Why this investment firm says the upside for Canadian banks is shrinking

(Getty)
(Getty)

Canadian bank stocks have made investors a lot of money over the years, but it might be time to cash in.

Canaccord Genuity is advising clients to underweight bank stocks in their portfolios — downgrading them because it expects earnings growth to slow, which would mean disappointing returns for investors.

It says household debt, which continues to hover near record-highs, will put a cap on how much more Canadians can borrow from the banks for mortgages and personal loans. But business activity could also take a bit out of the banks’ bottom line.

“On Canadian banks, our downgrade is not triggered by recession concerns,” Martin Roberge, director of North American portfolio strategy at Canaccord Genuity, said in a research note.

“We are accounting for the fact that business lending is now downshifting at a rapid pace, catching up with the contraction in US C&I (commercial and industrial) loans.”

A backlog of inventory among Canadian companies is also a cause for concern for Roberge.

“The rapid increase in the inventory-to-shipment ratio in Canada suggests that the rise in banks’ loan loss provisions should continue to increase over the next year,” he said.

Roberge also expects lower interest rates to eat into the banks’ margins.

“We believe that the Bank of Canada will lower interest rates this year, confirming the growth slowdown,” he said.

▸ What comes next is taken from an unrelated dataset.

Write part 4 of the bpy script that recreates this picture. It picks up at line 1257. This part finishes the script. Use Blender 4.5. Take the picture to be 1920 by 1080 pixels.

“Already, the Canadian 10Y/2Y bond yield curve is nearing the lows of August last year. That implies a further compressing in lending margins or NIMs (Net interest margins).”

Another reason bank shares could be set for a fall is valuation, since many of them are more expensive than usual.

“As a reminder, Canadian banks traded as low as 9x forward EPS (earnings per share) when the yield curve inverted last year.”

“At 10.5x forward EPS, there is some room for valuation to contract given the above backdrop.”

Roberge isn’t saying investors should dump bank stocks entirely, but he sees better opportunities in other sectors, like energy.

Already seeing weakness

As a group, the banks have underperformed the TSX over the past 12 months.

The BMO Equal Weight Banks Index ETF (ZEB.TO) is a basket of Canada’s six biggest banks in equal proportions. It contains shares of Royal Bank of Canada (RY.TO), The Toronto-Dominion Bank (TD.TO), Bank of Montreal (BMO.TO), Canadian Imperial Bank of Commerce (CM.TO), The Bank of Nova Scotia (BNS.TO), and National Bank of Canada (NA.TO).

ZEB.TO vs. the TSX.
ZEB.TO vs. the TSX.

Not including dividends, it’s up around 4 per cent compared to around 12 per cent for the broader TSX.

Over the past 2 years that bank ETF from BMO is up around 4 per cent compared to around 14 per cent for the TSX.